-- BEGIN Provided entries --

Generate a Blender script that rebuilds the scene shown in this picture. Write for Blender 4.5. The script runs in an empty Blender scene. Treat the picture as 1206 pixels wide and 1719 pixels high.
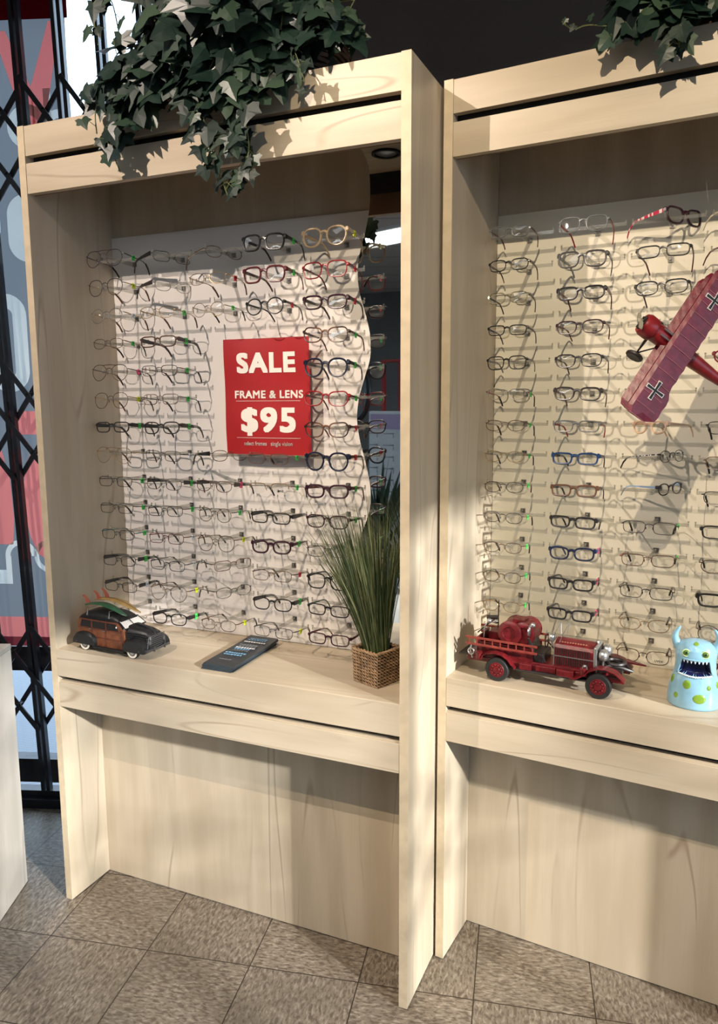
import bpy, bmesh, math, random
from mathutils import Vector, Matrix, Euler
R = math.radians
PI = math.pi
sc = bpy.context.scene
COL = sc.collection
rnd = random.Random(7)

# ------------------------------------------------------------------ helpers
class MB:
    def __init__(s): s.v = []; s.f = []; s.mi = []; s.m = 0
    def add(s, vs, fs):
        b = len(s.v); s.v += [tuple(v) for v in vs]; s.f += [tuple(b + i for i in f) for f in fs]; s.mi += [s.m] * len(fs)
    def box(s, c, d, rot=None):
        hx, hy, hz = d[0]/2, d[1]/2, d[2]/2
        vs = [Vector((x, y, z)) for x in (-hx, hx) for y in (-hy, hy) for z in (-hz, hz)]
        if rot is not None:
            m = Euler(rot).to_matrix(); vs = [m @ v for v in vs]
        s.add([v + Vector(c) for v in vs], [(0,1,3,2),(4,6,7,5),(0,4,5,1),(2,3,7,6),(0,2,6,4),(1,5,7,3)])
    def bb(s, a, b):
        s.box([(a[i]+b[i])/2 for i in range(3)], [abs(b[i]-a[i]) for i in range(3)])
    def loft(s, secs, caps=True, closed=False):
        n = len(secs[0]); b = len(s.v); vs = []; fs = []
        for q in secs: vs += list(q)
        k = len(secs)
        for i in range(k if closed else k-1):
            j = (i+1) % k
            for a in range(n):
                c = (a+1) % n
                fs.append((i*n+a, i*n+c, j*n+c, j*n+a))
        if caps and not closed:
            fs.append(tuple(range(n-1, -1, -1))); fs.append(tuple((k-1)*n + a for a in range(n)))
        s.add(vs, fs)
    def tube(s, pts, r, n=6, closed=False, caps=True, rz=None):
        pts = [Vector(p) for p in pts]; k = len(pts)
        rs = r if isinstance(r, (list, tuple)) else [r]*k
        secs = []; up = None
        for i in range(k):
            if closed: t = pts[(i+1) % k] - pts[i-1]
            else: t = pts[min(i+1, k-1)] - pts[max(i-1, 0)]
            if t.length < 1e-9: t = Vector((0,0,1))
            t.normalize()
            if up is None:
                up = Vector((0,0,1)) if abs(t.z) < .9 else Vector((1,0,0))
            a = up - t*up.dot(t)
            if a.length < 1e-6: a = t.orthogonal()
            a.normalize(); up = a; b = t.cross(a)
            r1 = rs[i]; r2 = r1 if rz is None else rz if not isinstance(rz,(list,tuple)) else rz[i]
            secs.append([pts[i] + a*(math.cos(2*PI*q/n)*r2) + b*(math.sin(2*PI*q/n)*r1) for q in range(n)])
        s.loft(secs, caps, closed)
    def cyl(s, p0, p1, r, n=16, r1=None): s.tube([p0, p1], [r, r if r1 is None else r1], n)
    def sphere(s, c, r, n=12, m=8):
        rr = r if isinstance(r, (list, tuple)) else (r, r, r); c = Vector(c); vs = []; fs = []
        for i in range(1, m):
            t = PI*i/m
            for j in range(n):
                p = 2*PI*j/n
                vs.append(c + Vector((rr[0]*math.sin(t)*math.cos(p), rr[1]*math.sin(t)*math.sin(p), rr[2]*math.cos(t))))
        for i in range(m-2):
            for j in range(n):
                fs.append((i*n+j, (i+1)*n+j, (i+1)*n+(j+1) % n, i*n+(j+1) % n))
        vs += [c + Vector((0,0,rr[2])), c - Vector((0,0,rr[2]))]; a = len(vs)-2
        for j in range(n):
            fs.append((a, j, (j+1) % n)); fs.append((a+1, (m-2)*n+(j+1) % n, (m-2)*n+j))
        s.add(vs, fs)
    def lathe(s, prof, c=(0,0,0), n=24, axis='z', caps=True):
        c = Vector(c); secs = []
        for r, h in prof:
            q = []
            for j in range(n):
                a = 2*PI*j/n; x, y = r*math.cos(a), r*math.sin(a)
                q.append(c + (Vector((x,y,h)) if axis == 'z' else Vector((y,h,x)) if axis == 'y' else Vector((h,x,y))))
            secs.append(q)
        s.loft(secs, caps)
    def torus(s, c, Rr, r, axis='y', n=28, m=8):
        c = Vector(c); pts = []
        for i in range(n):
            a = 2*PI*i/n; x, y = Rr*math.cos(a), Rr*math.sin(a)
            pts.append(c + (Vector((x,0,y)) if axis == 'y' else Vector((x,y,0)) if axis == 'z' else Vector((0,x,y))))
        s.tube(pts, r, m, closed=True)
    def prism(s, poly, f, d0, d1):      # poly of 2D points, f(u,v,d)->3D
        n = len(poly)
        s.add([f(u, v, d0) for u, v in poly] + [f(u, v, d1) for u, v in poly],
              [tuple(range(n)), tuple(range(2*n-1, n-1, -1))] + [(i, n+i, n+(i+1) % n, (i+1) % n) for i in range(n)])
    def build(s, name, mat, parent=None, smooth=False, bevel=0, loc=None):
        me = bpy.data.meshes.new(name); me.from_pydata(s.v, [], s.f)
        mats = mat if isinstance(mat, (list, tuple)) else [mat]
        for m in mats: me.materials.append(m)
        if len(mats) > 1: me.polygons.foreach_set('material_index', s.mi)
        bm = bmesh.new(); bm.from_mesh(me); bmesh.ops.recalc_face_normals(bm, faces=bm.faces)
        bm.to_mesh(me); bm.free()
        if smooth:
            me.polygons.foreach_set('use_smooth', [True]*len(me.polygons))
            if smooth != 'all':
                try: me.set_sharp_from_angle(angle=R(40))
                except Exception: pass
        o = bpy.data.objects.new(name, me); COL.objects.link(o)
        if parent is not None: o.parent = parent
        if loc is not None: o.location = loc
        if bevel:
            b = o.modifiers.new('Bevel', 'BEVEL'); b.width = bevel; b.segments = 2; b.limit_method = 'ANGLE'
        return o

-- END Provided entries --
-- BEGIN Provided entries --

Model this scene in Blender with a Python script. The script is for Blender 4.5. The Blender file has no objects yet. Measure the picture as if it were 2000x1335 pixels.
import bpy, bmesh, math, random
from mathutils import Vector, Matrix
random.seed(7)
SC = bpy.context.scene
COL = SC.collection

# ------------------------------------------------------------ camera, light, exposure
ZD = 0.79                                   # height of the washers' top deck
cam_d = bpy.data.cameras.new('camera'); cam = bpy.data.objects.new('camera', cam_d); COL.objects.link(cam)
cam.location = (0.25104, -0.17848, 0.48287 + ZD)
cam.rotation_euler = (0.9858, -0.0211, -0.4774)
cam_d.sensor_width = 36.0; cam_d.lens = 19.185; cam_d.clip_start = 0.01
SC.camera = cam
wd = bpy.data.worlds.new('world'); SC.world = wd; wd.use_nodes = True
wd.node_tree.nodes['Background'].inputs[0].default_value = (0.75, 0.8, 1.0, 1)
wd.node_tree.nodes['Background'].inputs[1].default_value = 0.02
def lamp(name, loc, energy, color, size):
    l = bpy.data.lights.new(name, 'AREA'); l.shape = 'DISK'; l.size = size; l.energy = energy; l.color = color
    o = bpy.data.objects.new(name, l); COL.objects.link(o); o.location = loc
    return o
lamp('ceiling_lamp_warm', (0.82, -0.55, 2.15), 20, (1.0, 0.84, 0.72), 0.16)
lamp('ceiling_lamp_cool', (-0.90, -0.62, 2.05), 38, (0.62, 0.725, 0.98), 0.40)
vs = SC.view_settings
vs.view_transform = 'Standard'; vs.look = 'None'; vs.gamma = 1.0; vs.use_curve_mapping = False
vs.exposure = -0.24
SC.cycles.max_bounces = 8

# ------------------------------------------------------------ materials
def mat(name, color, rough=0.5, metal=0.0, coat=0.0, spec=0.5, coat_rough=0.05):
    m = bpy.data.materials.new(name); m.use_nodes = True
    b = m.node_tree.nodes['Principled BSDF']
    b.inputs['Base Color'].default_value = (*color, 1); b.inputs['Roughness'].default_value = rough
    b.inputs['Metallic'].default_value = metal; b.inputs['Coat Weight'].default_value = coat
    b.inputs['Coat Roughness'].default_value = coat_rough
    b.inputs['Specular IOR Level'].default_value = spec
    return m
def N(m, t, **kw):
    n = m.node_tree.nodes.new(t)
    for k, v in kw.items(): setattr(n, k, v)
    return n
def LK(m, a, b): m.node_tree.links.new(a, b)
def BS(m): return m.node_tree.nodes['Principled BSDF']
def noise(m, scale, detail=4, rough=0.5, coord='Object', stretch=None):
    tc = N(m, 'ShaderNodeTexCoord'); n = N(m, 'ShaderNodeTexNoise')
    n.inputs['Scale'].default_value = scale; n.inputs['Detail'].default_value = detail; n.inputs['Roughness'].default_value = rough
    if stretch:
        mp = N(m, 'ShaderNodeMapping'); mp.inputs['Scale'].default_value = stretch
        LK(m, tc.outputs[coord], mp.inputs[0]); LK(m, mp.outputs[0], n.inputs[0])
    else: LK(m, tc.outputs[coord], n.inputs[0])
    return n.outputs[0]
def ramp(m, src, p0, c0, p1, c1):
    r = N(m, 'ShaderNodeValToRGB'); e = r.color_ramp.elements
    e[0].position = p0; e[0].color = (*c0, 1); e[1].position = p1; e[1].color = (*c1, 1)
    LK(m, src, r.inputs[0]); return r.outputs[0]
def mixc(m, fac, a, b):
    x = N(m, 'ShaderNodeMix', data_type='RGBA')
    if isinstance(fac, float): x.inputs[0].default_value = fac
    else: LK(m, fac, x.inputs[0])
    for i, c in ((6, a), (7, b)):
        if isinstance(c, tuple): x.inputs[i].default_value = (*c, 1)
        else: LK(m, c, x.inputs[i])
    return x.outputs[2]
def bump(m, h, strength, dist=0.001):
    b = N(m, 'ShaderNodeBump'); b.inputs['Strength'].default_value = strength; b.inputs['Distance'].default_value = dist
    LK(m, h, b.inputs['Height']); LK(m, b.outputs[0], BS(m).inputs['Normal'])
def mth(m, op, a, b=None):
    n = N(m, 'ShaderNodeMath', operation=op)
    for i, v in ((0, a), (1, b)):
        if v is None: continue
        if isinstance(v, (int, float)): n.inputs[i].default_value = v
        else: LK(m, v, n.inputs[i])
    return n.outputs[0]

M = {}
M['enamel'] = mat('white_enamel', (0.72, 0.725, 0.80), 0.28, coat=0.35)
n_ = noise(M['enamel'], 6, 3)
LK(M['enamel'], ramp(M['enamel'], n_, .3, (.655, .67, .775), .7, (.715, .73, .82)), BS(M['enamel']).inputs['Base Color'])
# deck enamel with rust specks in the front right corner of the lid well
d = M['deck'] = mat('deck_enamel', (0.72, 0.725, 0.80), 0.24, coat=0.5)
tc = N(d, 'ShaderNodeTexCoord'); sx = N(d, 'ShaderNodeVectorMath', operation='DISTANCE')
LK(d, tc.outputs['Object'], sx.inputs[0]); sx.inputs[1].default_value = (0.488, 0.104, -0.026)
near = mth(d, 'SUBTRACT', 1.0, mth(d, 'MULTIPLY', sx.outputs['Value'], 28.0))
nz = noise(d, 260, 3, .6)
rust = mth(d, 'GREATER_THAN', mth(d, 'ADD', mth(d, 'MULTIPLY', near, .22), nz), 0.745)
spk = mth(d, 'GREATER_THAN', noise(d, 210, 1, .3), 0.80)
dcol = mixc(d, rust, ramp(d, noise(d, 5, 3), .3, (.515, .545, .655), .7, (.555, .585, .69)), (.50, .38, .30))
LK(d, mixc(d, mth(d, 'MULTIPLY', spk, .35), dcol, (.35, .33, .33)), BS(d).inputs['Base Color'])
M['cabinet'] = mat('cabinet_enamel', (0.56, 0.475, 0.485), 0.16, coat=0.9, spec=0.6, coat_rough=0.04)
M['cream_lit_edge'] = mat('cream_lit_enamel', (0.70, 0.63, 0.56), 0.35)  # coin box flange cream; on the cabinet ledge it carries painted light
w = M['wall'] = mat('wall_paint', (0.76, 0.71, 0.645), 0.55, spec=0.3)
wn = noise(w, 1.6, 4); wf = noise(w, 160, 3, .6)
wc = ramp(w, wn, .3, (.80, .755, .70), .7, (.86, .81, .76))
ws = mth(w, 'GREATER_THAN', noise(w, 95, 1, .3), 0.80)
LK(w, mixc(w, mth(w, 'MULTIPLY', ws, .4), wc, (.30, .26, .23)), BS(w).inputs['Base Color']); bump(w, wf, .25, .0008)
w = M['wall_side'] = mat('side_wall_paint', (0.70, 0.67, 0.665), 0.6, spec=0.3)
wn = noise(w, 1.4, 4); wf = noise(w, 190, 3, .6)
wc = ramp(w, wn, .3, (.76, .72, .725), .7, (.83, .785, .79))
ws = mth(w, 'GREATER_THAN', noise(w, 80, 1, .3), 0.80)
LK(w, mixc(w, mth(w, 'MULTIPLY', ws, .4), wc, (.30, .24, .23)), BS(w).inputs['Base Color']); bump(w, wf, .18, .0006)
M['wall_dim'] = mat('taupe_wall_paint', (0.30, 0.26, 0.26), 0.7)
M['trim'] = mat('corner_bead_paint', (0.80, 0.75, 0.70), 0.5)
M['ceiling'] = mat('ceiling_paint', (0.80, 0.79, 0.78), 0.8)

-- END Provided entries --

◆ **Work instructions**
From the records above, copy only the lines running from the line containing "Generate a Blender" to the line containing "rnd = random.Random(7)", both ends included. Leave the pictures out.

◆ **Task result**
Generate a Blender script that rebuilds the scene shown in this picture. Write for Blender 4.5. The script runs in an empty Blender scene. Treat the picture as 1206 pixels wide and 1719 pixels high.
import bpy, bmesh, math, random
from mathutils import Vector, Matrix, Euler
R = math.radians
PI = math.pi
sc = bpy.context.scene
COL = sc.collection
rnd = random.Random(7)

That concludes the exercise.